L’affreux débordement des mœurs obligeoit bien les empereurs de faire des loix, pour arrêter, à un certain point, l’impudicité : mais leur intention ne fut pas de corriger les mœurs en général. Des faits positifs, rapportés par les historiens, prouvent plus cela que toutes ces loix ne sçauroient prouver le contraire. On peut voir, dans Dion, la conduite d’Auguste à cet égard ; & comment il éluda, & dans la préture & dans sa censure, les demandes qui lui furent faites[1].
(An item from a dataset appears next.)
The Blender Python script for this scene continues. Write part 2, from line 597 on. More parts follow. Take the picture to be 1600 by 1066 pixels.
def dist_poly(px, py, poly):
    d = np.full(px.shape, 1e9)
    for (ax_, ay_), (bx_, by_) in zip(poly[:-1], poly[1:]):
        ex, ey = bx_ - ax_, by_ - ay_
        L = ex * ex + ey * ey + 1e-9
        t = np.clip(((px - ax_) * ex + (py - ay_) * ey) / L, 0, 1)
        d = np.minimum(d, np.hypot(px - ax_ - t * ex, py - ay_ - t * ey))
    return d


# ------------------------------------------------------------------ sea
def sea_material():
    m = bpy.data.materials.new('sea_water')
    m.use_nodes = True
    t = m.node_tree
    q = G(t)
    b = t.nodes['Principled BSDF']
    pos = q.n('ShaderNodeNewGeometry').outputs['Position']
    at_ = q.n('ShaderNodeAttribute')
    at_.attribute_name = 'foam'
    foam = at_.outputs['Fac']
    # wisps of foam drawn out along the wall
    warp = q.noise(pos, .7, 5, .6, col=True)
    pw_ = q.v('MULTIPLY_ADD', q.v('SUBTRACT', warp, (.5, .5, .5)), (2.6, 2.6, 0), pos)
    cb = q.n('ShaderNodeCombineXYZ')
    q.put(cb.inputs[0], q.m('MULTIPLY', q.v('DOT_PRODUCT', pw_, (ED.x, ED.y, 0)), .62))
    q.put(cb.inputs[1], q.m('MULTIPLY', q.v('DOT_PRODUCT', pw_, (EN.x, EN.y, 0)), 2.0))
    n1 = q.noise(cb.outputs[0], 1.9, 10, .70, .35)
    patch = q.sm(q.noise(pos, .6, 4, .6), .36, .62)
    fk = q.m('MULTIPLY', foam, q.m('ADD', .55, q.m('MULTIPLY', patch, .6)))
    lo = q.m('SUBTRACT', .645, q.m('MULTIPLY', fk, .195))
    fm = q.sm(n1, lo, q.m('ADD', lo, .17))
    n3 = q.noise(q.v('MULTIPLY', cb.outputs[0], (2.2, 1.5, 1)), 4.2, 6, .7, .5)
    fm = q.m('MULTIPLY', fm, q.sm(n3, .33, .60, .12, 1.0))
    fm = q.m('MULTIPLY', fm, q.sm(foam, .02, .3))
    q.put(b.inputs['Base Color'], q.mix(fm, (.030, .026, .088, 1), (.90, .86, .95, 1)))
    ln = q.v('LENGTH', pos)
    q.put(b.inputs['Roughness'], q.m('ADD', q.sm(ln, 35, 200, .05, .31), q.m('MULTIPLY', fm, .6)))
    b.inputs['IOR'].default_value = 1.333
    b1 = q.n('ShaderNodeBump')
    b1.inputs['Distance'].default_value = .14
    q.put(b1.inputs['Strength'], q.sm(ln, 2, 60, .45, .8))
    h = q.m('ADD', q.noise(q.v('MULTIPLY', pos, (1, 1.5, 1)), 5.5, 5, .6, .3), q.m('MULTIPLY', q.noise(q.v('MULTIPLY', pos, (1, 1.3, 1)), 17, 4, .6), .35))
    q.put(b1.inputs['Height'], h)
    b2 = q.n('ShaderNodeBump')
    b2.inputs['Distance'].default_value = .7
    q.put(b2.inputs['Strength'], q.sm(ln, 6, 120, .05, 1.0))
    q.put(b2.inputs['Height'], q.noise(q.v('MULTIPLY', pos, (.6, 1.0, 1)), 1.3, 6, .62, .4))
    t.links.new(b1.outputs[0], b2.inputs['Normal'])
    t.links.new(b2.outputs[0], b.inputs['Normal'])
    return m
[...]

On trouve bien, dans les historiens, des jugemens rigides rendus, sous Auguste & sous Tibere, contre l’impudicité de quelques dames Romaines : mais, en nous faisant connoître l’esprit de ces regnes, ils nous font connoître l’esprit de ces jugemens.

Auguste & Tibere songerent principalement à punir les débauches de leurs parens. Ils ne punissoient point le déréglement des mœurs, mais un certain crime d’impiété ou de lese-majesté[2] qu’ils avoient inventé, utile pour le respect, utile pour leur vengeance. De-là vient que les auteurs Romains s’élevent si fort contre cette tyrannie.

  1. Comme on lui eut amené un jeune homme qui avoit epousé une femme avec laquelle il avoit eu auparavant un mauvais commerce, il hésita longtemps ; n’osant ni approuver, ni punir ces choses. Enfin, reprenant ses esprits, Les séditions ont été cause de grands maux, dit-il ; oublions-les. Dion, liv. LIV. Les sénateurs lui ayant demandé des réglemens sur les mœurs des femmes, il éluda cette demande, en leur disant, qu’ils corrigeassent leurs femmes, comme il corrigeoit la sienne. Sur quoi ils le prierent de leur dire comment il en usoit avec sa femme : question, ce me semble, fort indiscrette.
  2. Culpam inter viros & fœminas vulgatam gravi nomine læsarum religionum appellando, clementiam majorum suasque ipse leges egredichatur. Tacite, annal. liv. III.